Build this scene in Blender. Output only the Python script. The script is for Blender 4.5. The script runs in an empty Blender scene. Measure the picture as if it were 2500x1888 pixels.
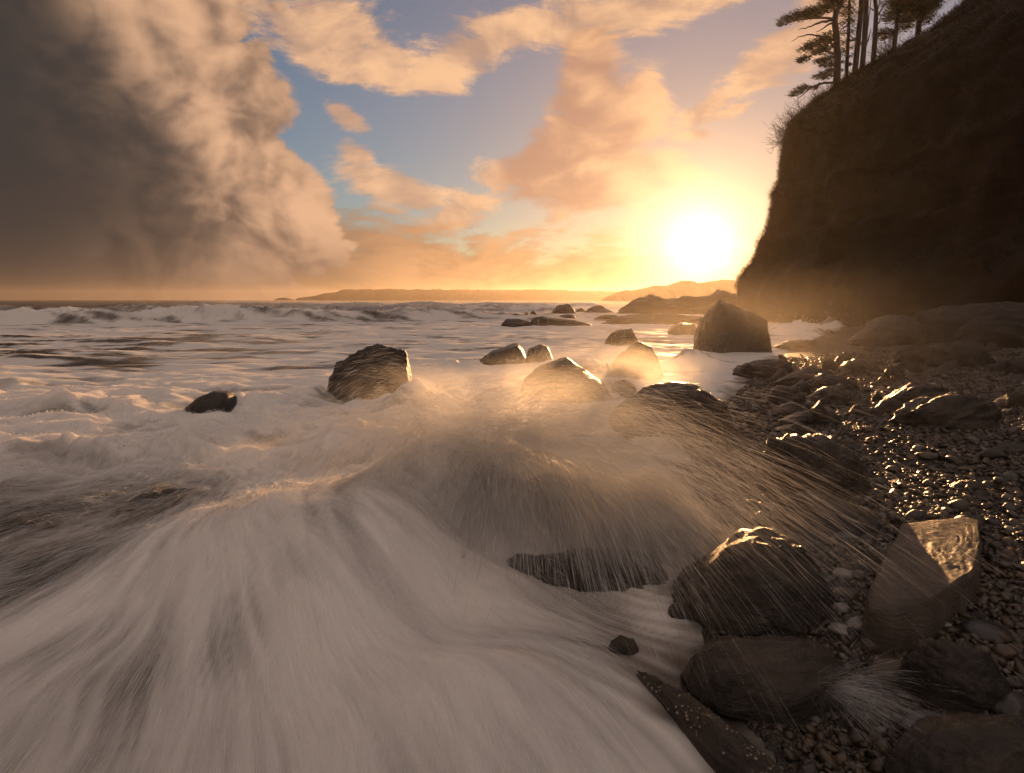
import bpy, bmesh, math, random
import numpy as np
from mathutils import Vector, Matrix

S = bpy.context.scene
rad = math.radians
# ------------------------------------------------------------------ camera
CAM_H = 1.6
FPX = 1490.0                                  # focal length in photograph pixels (2500 wide)
PITCH = math.atan(212.0 / FPX)
cd = bpy.data.cameras.new('camera')
cd.sensor_width = 36.0
cd.lens = FPX / 2500.0 * 36.0
cd.clip_start = 0.05
cd.clip_end = 20000.0
cam = bpy.data.objects.new('camera', cd)
S.collection.objects.link(cam)
cam.location = (0, 0, CAM_H)
cam.rotation_euler = (math.pi / 2 - PITCH, 0, 0)
S.camera = cam

def ray(u, v):
    xc = (u - 1250.0) / FPX
    yc = (944.0 - v) / FPX
    c, s = math.cos(PITCH), math.sin(PITCH)
    return np.array([xc, c + yc * s, -s + yc * c])

def on_ground(u, v, z=0.0):
    d = ray(u, v)
    t = (z - CAM_H) / d[2]
    return np.array([0, 0, CAM_H]) + t * d

def at_depth(u, v, y):
    d = ray(u, v)
    return np.array([0, 0, CAM_H]) + d * (y / d[1])

def azel(u, v):
    d = ray(u, v)
    return math.atan2(d[0], d[1]), math.atan2(d[2], math.hypot(d[0], d[1]))

# ------------------------------------------------------------------ sun direction
SUN_AZ, SUN_EL = azel(1706, 600)
sun_dir = Vector((math.sin(SUN_AZ) * math.cos(SUN_EL), math.cos(SUN_AZ) * math.cos(SUN_EL), math.sin(SUN_EL)))

# ------------------------------------------------------------------ world
W = bpy.data.worlds.new('World')
S.world = W
W.use_nodes = True
wt = W.node_tree
wt.nodes.clear()

class NT:
    """tiny expression layer over a node tree"""
    def __init__(self, tree): self.t = tree
    def put(self, node, i, v):
        s = node.inputs[i]
        if isinstance(v, bpy.types.NodeSocket): self.t.links.new(v, s)
        else:
            s.default_value = v
    def m(self, op, a, b=0.0, c=0.0, clamp=False):
        n = self.t.nodes.new('ShaderNodeMath'); n.operation = op; n.use_clamp = clamp
        self.put(n, 0, a); self.put(n, 1, b); self.put(n, 2, c)
        return n.outputs[0]
    def add(self, a, b): return self.m('ADD', a, b)
    def sub(self, a, b): return self.m('SUBTRACT', a, b)
    def mul(self, a, b): return self.m('MULTIPLY', a, b)
    def mx(self, a, b): return self.m('MAXIMUM', a, b)
    def mn(self, a, b): return self.m('MINIMUM', a, b)
    def vm(self, op, a, b=(0, 0, 0), scale=None):
        n = self.t.nodes.new('ShaderNodeVectorMath'); n.operation = op
        self.put(n, 0, a); self.put(n, 1, b)
        if scale is not None: self.put(n, 3, scale)
        return n.outputs['Value'] if op in ('LENGTH', 'DOT_PRODUCT', 'DISTANCE') else n.outputs[0]
    def xyz(self, x, y, z):
        n = self.t.nodes.new('ShaderNodeCombineXYZ')
        self.put(n, 0, x); self.put(n, 1, y); self.put(n, 2, z)
        return n.outputs[0]
    def sep(self, v):
        n = self.t.nodes.new('ShaderNodeSeparateXYZ'); self.put(n, 0, v)
        return n.outputs[0], n.outputs[1], n.outputs[2]
    def noise(self, v, scale, detail=6.0, rough=0.55, dist=0.0, lac=2.0, color=False):
        n = self.t.nodes.new('ShaderNodeTexNoise')
        self.put(n, 'Vector', v); n.inputs['Scale'].default_value = scale
        n.inputs['Detail'].default_value = detail; n.inputs['Roughness'].default_value = rough
        n.inputs['Distortion'].default_value = dist; n.inputs['Lacunarity'].default_value = lac
        return n.outputs['Color'] if color else n.outputs[0]
    def vor(self, v, scale, smooth=0.6, feature='SMOOTH_F1', detail=0.0):
        n = self.t.nodes.new('ShaderNodeTexVoronoi'); n.feature = feature
        self.put(n, 'Vector', v); n.inputs['Scale'].default_value = scale
        if feature == 'SMOOTH_F1': n.inputs['Smoothness'].default_value = smooth
        n.inputs['Detail'].default_value = detail
        return n.outputs['Distance']
    def sstep(self, v, lo, hi, a=0.0, b=1.0):
        n = self.t.nodes.new('ShaderNodeMapRange'); n.interpolation_type = 'SMOOTHSTEP'
        self.put(n, 0, v); self.put(n, 1, lo); self.put(n, 2, hi); self.put(n, 3, a); self.put(n, 4, b)
        return n.outputs[0]
    def lin(self, v, lo, hi, a=0.0, b=1.0):
        n = self.t.nodes.new('ShaderNodeMapRange'); n.clamp = True
        self.put(n, 0, v); self.put(n, 1, lo); self.put(n, 2, hi); self.put(n, 3, a); self.put(n, 4, b)
        return n.outputs[0]
    def mix(self, f, a, b, blend='MIX'):
        n = self.t.nodes.new('ShaderNodeMix'); n.data_type = 'RGBA'; n.blend_type = blend
        if isinstance(a, tuple) and len(a) == 3: a = a + (1,)
        if isinstance(b, tuple) and len(b) == 3: b = b + (1,)
        self.put(n, 0, f); self.put(n, 6, a); self.put(n, 7, b)
        return n.outputs[2]
    def ramp(self, f, stops):
        n = self.t.nodes.new('ShaderNodeValToRGB')
        e = n.color_ramp.elements
        while len(e) < len(stops): e.new(0.5)
        for k, (p, c) in enumerate(stops):
            e[k].position = p; e[k].color = tuple(c) + (1,)
        self.put(n, 0, f)
        return n.outputs[0]

w = NT(wt)
tc = wt.nodes.new('ShaderNodeTexCoord')
D = w.vm('NORMALIZE', tc.outputs['Generated'])
dx, dy, dz = w.sep(D)
AZ = w.m('ARCTAN2', dx, dy)
EL = w.m('ARCSINE', dz)
AE = w.xyz(AZ, EL, 1.0)
SKY_K = 0.08                                    # background strength
sky = wt.nodes.new('ShaderNodeTexSky')
sky.sky_type = 'NISHITA'
sky.sun_disc = False
sky.sun_elevation = SUN_EL
sky.sun_rotation = SUN_AZ
sky.altitude = 0
sky.air_density = 1.0
sky.dust_density = 0.35
sky.ozone_density = 2.0
cosT = w.vm('DOT_PRODUCT', D, tuple(sun_dir))
TH = w.m('ARCCOSINE', w.mn(cosT, 0.99999))     # angle from the sun
base = w.vm('MULTIPLY', sky.outputs[0], (0.62, 0.86, 1.00))

def scaled(c, k): return tuple(x * k for x in c)
def gauss(v, s): return w.m('EXPONENT', w.mul(w.m('POWER', w.m('DIVIDE', v, s), 2.0), -1.0))
def expo(v, s): return w.m('EXPONENT', w.mul(v, -1.0 / s))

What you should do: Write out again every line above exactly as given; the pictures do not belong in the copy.

Response to this exercise:
Build this scene in Blender. Output only the Python script. The script is for Blender 4.5. The script runs in an empty Blender scene. Measure the picture as if it were 2500x1888 pixels.
import bpy, bmesh, math, random
import numpy as np
from mathutils import Vector, Matrix

S = bpy.context.scene
rad = math.radians
# ------------------------------------------------------------------ camera
CAM_H = 1.6
FPX = 1490.0                                  # focal length in photograph pixels (2500 wide)
PITCH = math.atan(212.0 / FPX)
cd = bpy.data.cameras.new('camera')
cd.sensor_width = 36.0
cd.lens = FPX / 2500.0 * 36.0
cd.clip_start = 0.05
cd.clip_end = 20000.0
cam = bpy.data.objects.new('camera', cd)
S.collection.objects.link(cam)
cam.location = (0, 0, CAM_H)
cam.rotation_euler = (math.pi / 2 - PITCH, 0, 0)
S.camera = cam

def ray(u, v):
    xc = (u - 1250.0) / FPX
    yc = (944.0 - v) / FPX
    c, s = math.cos(PITCH), math.sin(PITCH)
    return np.array([xc, c + yc * s, -s + yc * c])

def on_ground(u, v, z=0.0):
    d = ray(u, v)
    t = (z - CAM_H) / d[2]
    return np.array([0, 0, CAM_H]) + t * d

def at_depth(u, v, y):
    d = ray(u, v)
    return np.array([0, 0, CAM_H]) + d * (y / d[1])

def azel(u, v):
    d = ray(u, v)
    return math.atan2(d[0], d[1]), math.atan2(d[2], math.hypot(d[0], d[1]))

# ------------------------------------------------------------------ sun direction
SUN_AZ, SUN_EL = azel(1706, 600)
sun_dir = Vector((math.sin(SUN_AZ) * math.cos(SUN_EL), math.cos(SUN_AZ) * math.cos(SUN_EL), math.sin(SUN_EL)))

# ------------------------------------------------------------------ world
W = bpy.data.worlds.new('World')
S.world = W
W.use_nodes = True
wt = W.node_tree
wt.nodes.clear()

class NT:
    """tiny expression layer over a node tree"""
    def __init__(self, tree): self.t = tree
    def put(self, node, i, v):
        s = node.inputs[i]
        if isinstance(v, bpy.types.NodeSocket): self.t.links.new(v, s)
        else:
            s.default_value = v
    def m(self, op, a, b=0.0, c=0.0, clamp=False):
        n = self.t.nodes.new('ShaderNodeMath'); n.operation = op; n.use_clamp = clamp
        self.put(n, 0, a); self.put(n, 1, b); self.put(n, 2, c)
        return n.outputs[0]
    def add(self, a, b): return self.m('ADD', a, b)
    def sub(self, a, b): return self.m('SUBTRACT', a, b)
    def mul(self, a, b): return self.m('MULTIPLY', a, b)
    def mx(self, a, b): return self.m('MAXIMUM', a, b)
    def mn(self, a, b): return self.m('MINIMUM', a, b)
    def vm(self, op, a, b=(0, 0, 0), scale=None):
        n = self.t.nodes.new('ShaderNodeVectorMath'); n.operation = op
        self.put(n, 0, a); self.put(n, 1, b)
        if scale is not None: self.put(n, 3, scale)
        return n.outputs['Value'] if op in ('LENGTH', 'DOT_PRODUCT', 'DISTANCE') else n.outputs[0]
    def xyz(self, x, y, z):
        n = self.t.nodes.new('ShaderNodeCombineXYZ')
        self.put(n, 0, x); self.put(n, 1, y); self.put(n, 2, z)
        return n.outputs[0]
    def sep(self, v):
        n = self.t.nodes.new('ShaderNodeSeparateXYZ'); self.put(n, 0, v)
        return n.outputs[0], n.outputs[1], n.outputs[2]
    def noise(self, v, scale, detail=6.0, rough=0.55, dist=0.0, lac=2.0, color=False):
        n = self.t.nodes.new('ShaderNodeTexNoise')
        self.put(n, 'Vector', v); n.inputs['Scale'].default_value = scale
        n.inputs['Detail'].default_value = detail; n.inputs['Roughness'].default_value = rough
        n.inputs['Distortion'].default_value = dist; n.inputs['Lacunarity'].default_value = lac
        return n.outputs['Color'] if color else n.outputs[0]
    def vor(self, v, scale, smooth=0.6, feature='SMOOTH_F1', detail=0.0):
        n = self.t.nodes.new('ShaderNodeTexVoronoi'); n.feature = feature
        self.put(n, 'Vector', v); n.inputs['Scale'].default_value = scale
        if feature == 'SMOOTH_F1': n.inputs['Smoothness'].default_value = smooth
        n.inputs['Detail'].default_value = detail
        return n.outputs['Distance']
    def sstep(self, v, lo, hi, a=0.0, b=1.0):
        n = self.t.nodes.new('ShaderNodeMapRange'); n.interpolation_type = 'SMOOTHSTEP'
        self.put(n, 0, v); self.put(n, 1, lo); self.put(n, 2, hi); self.put(n, 3, a); self.put(n, 4, b)
        return n.outputs[0]
    def lin(self, v, lo, hi, a=0.0, b=1.0):
        n = self.t.nodes.new('ShaderNodeMapRange'); n.clamp = True
        self.put(n, 0, v); self.put(n, 1, lo); self.put(n, 2, hi); self.put(n, 3, a); self.put(n, 4, b)
        return n.outputs[0]
    def mix(self, f, a, b, blend='MIX'):
        n = self.t.nodes.new('ShaderNodeMix'); n.data_type = 'RGBA'; n.blend_type = blend
        if isinstance(a, tuple) and len(a) == 3: a = a + (1,)
        if isinstance(b, tuple) and len(b) == 3: b = b + (1,)
        self.put(n, 0, f); self.put(n, 6, a); self.put(n, 7, b)
        return n.outputs[2]
    def ramp(self, f, stops):
        n = self.t.nodes.new('ShaderNodeValToRGB')
        e = n.color_ramp.elements
        while len(e) < len(stops): e.new(0.5)
        for k, (p, c) in enumerate(stops):
            e[k].position = p; e[k].color = tuple(c) + (1,)
        self.put(n, 0, f)
        return n.outputs[0]

w = NT(wt)
tc = wt.nodes.new('ShaderNodeTexCoord')
D = w.vm('NORMALIZE', tc.outputs['Generated'])
dx, dy, dz = w.sep(D)
AZ = w.m('ARCTAN2', dx, dy)
EL = w.m('ARCSINE', dz)
AE = w.xyz(AZ, EL, 1.0)
SKY_K = 0.08                                    # background strength
sky = wt.nodes.new('ShaderNodeTexSky')
sky.sky_type = 'NISHITA'
sky.sun_disc = False
sky.sun_elevation = SUN_EL
sky.sun_rotation = SUN_AZ
sky.altitude = 0
sky.air_density = 1.0
sky.dust_density = 0.35
sky.ozone_density = 2.0
cosT = w.vm('DOT_PRODUCT', D, tuple(sun_dir))
TH = w.m('ARCCOSINE', w.mn(cosT, 0.99999))     # angle from the sun
base = w.vm('MULTIPLY', sky.outputs[0], (0.62, 0.86, 1.00))

def scaled(c, k): return tuple(x * k for x in c)
def gauss(v, s): return w.m('EXPONENT', w.mul(w.m('POWER', w.m('DIVIDE', v, s), 2.0), -1.0))
def expo(v, s): return w.m('EXPONENT', w.mul(v, -1.0 / s))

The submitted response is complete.